**Task objective:**
Locate each line with the string "script" in the listing below and copy it.

**Data shown:**
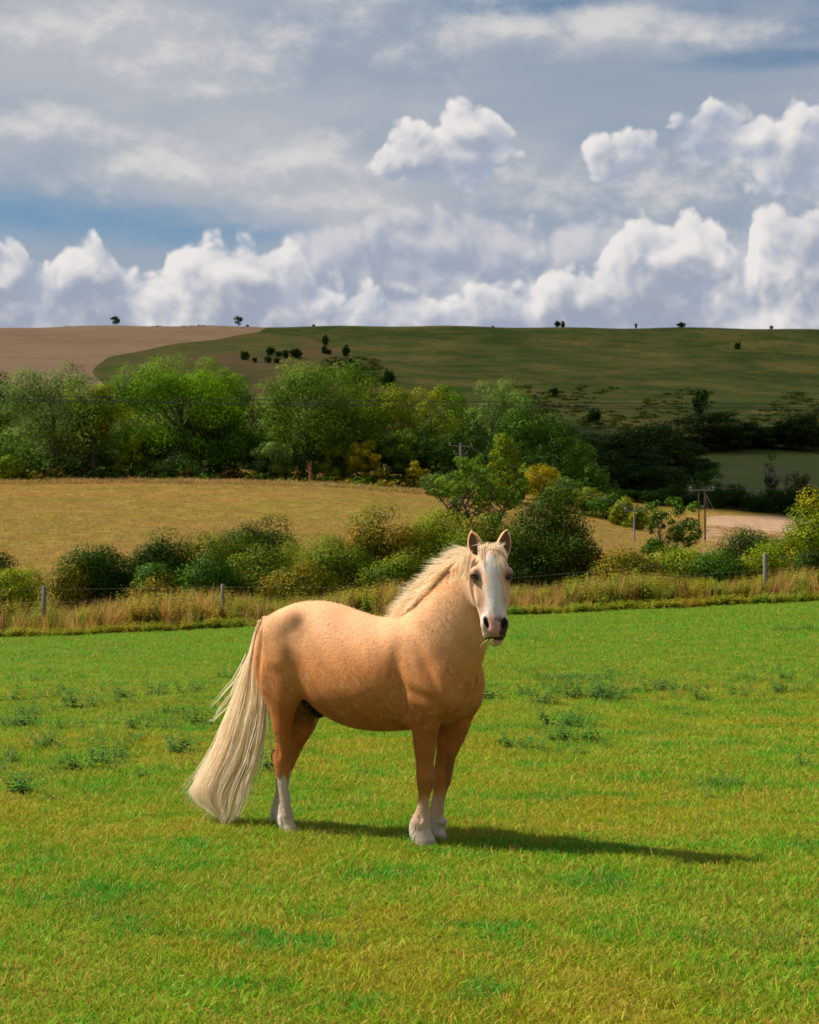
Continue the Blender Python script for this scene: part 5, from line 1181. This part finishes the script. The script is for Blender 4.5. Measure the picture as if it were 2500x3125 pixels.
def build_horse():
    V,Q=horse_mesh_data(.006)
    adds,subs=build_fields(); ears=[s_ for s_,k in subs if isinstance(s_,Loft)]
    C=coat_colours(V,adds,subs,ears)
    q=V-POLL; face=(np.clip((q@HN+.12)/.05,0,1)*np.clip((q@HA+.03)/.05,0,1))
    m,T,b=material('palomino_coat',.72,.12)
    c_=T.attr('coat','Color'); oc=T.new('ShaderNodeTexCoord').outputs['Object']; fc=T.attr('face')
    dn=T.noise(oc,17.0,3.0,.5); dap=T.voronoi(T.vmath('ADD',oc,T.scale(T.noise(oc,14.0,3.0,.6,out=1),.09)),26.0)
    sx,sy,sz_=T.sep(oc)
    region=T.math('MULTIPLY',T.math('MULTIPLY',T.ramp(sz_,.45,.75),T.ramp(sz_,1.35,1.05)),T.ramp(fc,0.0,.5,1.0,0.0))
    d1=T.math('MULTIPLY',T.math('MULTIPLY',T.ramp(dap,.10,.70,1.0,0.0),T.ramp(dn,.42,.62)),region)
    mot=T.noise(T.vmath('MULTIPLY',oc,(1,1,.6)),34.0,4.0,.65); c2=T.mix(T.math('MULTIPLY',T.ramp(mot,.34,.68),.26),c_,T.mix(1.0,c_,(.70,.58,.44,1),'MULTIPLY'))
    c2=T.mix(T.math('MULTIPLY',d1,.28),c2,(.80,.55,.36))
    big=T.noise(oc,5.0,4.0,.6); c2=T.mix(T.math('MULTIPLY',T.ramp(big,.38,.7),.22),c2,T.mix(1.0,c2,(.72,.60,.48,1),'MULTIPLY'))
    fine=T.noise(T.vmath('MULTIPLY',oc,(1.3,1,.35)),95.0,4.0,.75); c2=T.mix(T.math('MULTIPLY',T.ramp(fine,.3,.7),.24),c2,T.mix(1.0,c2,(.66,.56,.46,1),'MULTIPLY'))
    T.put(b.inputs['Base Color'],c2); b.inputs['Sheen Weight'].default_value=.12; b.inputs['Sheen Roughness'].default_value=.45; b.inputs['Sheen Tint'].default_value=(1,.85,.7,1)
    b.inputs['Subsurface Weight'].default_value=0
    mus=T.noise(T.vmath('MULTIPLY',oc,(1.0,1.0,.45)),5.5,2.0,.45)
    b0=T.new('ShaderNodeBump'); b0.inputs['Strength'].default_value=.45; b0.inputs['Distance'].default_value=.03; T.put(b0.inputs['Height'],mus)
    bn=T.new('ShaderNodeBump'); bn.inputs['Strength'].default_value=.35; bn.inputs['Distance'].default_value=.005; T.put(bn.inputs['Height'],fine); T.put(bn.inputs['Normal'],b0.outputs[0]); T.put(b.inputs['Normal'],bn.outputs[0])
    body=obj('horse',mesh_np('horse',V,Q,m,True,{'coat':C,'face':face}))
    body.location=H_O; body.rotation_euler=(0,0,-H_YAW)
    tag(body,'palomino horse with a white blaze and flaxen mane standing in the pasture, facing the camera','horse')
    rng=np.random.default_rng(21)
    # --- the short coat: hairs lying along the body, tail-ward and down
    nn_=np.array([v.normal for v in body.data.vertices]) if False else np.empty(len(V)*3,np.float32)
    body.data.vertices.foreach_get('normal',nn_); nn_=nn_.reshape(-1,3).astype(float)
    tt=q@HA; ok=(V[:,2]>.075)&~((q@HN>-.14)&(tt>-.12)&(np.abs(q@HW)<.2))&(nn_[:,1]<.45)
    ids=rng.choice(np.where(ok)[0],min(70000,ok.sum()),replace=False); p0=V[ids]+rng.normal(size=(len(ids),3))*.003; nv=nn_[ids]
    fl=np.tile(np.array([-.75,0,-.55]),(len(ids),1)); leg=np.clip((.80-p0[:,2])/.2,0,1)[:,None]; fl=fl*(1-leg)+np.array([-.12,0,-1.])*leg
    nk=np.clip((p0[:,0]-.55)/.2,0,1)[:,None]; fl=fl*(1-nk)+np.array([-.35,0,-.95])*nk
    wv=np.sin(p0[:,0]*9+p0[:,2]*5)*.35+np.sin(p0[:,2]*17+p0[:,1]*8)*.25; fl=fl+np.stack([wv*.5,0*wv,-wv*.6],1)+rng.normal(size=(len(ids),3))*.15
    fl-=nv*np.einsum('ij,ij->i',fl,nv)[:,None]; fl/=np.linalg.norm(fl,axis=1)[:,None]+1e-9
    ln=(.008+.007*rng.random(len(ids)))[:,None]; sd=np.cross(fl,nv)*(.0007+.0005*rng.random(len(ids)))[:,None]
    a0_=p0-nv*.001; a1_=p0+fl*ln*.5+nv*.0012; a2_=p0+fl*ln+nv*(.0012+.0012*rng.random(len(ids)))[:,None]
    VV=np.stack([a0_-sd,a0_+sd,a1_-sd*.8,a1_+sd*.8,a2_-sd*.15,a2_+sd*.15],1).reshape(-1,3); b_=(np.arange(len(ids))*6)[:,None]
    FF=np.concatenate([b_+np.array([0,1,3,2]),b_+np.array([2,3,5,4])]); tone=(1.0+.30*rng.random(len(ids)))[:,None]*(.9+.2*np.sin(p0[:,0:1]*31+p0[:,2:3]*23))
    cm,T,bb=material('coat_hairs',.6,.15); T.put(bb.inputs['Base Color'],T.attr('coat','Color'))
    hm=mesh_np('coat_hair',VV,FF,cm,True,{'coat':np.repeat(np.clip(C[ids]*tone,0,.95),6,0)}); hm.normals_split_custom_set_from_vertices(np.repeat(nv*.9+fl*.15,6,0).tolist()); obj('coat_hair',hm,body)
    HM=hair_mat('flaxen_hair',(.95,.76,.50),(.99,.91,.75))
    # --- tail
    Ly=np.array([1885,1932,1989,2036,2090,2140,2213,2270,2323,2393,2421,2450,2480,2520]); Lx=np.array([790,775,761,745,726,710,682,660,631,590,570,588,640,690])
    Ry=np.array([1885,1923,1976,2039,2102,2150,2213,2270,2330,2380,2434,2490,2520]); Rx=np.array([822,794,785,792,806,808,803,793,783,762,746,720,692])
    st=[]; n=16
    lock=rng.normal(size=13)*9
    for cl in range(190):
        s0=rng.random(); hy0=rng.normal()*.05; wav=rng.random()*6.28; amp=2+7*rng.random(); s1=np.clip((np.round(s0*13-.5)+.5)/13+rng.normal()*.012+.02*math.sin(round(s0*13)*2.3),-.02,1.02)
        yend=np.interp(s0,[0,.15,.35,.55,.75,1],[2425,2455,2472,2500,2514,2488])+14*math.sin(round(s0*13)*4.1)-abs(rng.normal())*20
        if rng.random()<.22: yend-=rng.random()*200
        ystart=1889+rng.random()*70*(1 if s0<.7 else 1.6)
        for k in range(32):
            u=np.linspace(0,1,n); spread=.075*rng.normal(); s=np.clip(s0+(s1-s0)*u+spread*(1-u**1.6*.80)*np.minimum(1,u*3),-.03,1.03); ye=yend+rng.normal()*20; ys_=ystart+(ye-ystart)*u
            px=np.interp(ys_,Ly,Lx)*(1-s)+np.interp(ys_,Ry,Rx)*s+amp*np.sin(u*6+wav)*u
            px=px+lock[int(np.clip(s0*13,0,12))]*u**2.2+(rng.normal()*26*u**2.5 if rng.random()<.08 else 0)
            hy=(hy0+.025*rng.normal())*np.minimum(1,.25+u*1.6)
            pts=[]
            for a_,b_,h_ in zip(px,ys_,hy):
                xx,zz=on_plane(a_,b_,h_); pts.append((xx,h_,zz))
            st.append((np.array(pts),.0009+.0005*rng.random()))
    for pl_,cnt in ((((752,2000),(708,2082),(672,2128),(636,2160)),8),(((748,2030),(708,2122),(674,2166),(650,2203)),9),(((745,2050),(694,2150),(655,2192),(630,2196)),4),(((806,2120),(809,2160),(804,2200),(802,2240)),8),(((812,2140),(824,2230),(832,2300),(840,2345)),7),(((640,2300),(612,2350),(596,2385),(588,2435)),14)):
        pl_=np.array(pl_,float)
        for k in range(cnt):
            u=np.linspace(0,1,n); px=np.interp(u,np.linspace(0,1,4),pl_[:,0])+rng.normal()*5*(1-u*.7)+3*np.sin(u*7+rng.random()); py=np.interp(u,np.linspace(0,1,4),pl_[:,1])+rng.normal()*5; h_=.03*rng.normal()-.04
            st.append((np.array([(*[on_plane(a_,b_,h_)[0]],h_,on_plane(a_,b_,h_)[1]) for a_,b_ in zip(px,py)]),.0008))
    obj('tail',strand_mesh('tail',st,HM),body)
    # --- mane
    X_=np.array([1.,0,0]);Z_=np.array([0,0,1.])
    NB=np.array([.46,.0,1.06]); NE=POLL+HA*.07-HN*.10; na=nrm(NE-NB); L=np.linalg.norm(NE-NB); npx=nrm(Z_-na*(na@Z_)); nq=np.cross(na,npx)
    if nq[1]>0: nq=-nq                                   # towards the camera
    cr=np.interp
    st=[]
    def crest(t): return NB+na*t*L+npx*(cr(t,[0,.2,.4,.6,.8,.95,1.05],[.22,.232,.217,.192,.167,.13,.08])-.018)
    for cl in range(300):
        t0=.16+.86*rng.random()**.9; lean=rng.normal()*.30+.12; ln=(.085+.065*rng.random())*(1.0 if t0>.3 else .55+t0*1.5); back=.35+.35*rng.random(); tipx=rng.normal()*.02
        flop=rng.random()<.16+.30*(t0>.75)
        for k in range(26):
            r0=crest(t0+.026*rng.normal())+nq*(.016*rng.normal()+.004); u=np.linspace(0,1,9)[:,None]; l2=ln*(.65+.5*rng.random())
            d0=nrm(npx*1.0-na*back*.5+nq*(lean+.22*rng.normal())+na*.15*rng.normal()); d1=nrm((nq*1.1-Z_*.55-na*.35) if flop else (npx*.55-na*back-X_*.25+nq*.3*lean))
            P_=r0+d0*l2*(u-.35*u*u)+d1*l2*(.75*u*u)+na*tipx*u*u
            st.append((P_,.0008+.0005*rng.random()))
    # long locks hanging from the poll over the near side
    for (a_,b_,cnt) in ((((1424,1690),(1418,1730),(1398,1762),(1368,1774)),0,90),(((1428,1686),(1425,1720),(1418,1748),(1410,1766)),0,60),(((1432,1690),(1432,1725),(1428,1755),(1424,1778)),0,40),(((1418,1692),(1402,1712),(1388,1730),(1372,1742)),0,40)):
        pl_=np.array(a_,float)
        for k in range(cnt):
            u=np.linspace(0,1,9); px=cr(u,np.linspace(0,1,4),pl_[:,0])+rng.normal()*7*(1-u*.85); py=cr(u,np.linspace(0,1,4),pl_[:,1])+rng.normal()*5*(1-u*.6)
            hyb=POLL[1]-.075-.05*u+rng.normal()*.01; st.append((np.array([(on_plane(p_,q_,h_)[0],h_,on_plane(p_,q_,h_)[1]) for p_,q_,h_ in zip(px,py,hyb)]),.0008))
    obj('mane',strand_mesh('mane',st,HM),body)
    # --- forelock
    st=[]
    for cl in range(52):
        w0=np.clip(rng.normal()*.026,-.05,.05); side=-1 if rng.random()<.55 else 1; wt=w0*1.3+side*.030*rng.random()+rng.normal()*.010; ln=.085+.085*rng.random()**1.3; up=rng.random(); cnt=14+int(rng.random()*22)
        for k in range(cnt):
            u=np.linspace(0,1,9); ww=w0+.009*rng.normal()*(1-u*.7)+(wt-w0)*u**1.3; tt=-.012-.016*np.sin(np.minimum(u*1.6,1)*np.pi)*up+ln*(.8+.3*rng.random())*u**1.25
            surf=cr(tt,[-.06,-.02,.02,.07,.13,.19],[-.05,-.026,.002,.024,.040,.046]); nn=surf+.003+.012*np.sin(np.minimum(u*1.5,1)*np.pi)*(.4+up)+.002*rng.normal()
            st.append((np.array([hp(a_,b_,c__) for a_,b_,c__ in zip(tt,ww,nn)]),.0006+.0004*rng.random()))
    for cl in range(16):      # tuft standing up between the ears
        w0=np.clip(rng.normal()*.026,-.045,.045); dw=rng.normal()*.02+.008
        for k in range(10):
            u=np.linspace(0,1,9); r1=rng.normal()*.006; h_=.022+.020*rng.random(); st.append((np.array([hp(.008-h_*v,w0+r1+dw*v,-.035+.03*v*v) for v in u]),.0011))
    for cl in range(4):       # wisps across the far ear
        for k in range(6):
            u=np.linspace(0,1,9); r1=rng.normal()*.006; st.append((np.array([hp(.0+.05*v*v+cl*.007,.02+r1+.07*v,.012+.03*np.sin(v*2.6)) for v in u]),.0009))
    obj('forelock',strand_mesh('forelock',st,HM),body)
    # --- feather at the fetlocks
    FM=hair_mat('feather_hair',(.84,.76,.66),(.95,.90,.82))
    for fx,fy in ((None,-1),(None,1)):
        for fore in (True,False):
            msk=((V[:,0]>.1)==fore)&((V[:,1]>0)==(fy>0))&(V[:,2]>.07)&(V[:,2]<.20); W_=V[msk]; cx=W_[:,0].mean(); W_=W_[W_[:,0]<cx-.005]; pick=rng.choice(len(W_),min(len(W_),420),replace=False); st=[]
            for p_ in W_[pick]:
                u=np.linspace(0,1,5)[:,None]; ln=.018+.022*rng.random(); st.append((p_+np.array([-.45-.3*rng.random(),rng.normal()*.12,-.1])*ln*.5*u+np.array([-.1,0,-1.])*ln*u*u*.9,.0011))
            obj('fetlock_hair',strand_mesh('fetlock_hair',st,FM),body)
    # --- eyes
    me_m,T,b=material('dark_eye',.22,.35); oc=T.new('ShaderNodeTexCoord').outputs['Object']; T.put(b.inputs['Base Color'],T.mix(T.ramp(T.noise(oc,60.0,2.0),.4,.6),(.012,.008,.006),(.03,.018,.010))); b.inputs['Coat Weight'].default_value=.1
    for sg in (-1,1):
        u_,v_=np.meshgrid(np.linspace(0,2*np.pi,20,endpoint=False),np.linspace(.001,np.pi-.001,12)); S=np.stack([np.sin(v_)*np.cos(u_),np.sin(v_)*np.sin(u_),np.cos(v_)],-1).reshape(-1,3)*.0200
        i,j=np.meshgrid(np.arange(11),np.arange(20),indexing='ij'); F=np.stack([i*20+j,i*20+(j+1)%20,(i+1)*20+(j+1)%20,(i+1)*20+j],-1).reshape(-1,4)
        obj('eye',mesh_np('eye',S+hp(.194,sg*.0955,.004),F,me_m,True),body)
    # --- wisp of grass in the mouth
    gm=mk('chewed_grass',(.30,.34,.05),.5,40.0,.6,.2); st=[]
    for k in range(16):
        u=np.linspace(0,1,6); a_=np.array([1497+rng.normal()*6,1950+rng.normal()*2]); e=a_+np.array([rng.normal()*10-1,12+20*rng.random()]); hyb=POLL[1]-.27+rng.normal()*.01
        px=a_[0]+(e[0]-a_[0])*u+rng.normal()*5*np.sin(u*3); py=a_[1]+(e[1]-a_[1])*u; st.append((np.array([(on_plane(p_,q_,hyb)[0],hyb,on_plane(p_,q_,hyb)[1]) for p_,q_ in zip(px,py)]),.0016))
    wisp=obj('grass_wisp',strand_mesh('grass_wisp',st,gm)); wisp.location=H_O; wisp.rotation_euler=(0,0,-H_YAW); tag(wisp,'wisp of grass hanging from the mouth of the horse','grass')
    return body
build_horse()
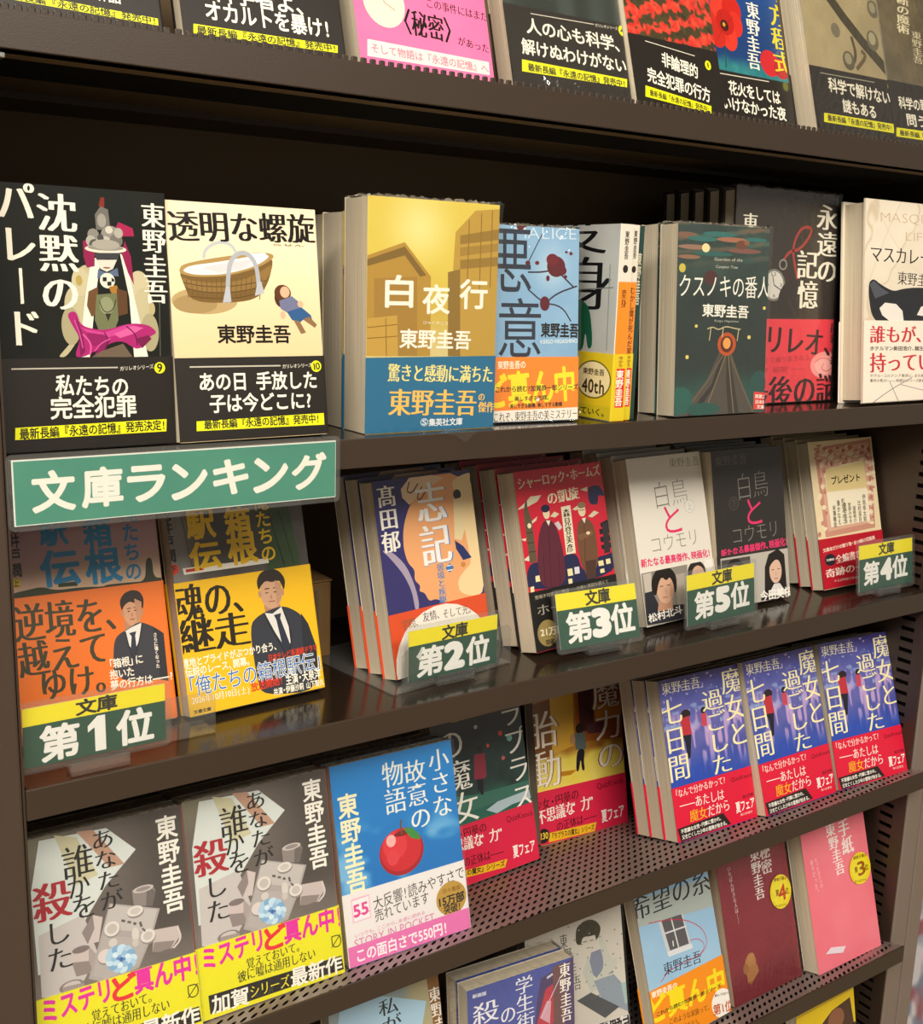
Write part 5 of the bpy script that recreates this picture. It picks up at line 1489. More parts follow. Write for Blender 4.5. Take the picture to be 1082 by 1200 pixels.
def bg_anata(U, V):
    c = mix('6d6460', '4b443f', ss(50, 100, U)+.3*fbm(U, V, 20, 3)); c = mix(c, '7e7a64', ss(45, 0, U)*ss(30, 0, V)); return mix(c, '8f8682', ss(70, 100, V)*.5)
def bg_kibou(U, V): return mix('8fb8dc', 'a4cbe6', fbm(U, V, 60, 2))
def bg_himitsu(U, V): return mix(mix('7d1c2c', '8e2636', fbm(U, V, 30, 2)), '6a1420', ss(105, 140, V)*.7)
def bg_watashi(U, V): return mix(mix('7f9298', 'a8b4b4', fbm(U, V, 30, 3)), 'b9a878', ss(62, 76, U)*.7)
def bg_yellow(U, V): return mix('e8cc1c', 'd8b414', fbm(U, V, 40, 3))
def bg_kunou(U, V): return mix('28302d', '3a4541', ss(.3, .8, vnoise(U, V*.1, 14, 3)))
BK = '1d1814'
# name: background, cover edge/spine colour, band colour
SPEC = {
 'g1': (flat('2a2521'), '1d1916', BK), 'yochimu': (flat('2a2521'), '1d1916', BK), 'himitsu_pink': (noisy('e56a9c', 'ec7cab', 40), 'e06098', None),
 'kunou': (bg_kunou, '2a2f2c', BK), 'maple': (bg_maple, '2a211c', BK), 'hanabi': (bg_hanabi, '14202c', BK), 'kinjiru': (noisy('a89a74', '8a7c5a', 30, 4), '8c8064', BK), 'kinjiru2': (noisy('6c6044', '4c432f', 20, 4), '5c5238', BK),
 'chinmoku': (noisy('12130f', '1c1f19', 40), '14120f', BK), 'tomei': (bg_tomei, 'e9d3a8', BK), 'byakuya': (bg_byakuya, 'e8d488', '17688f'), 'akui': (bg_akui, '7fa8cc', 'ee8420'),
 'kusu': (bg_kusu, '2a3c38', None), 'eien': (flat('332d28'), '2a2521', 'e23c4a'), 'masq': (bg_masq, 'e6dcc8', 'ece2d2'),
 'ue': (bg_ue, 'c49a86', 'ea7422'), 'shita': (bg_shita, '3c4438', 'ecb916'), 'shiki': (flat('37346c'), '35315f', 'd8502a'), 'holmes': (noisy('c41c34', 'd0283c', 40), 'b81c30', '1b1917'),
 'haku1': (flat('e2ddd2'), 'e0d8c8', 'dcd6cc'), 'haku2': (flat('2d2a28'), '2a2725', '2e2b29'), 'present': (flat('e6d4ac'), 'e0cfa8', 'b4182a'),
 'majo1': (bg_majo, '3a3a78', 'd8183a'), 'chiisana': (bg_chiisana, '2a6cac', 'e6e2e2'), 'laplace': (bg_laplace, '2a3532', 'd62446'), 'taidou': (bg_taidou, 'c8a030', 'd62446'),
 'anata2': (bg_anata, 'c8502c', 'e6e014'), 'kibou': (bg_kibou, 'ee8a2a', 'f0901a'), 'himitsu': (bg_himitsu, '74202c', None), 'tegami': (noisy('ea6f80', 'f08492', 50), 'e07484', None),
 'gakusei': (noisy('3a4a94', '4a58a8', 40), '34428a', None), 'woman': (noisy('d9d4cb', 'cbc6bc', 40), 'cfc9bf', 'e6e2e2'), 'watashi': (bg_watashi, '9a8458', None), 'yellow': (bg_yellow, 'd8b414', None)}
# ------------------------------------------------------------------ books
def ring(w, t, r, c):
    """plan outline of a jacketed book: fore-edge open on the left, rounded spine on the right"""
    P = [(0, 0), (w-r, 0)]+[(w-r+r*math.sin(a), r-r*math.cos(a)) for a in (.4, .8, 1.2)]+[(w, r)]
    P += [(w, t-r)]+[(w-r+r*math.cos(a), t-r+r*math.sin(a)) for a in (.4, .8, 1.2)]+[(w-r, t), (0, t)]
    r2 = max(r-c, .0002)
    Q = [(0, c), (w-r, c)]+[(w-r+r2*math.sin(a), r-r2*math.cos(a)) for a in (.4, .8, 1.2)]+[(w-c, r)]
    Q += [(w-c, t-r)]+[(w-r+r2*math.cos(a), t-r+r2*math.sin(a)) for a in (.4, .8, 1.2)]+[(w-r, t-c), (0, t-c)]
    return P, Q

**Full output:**
Continue the Blender Python script for this scene: part 5, from line 1181. This part finishes the script. The script is for Blender 4.5. Measure the picture as if it were 2500x3125 pixels.
Write part 5 of the bpy script that recreates this picture. It picks up at line 1489. More parts follow. Write for Blender 4.5. Take the picture to be 1082 by 1200 pixels.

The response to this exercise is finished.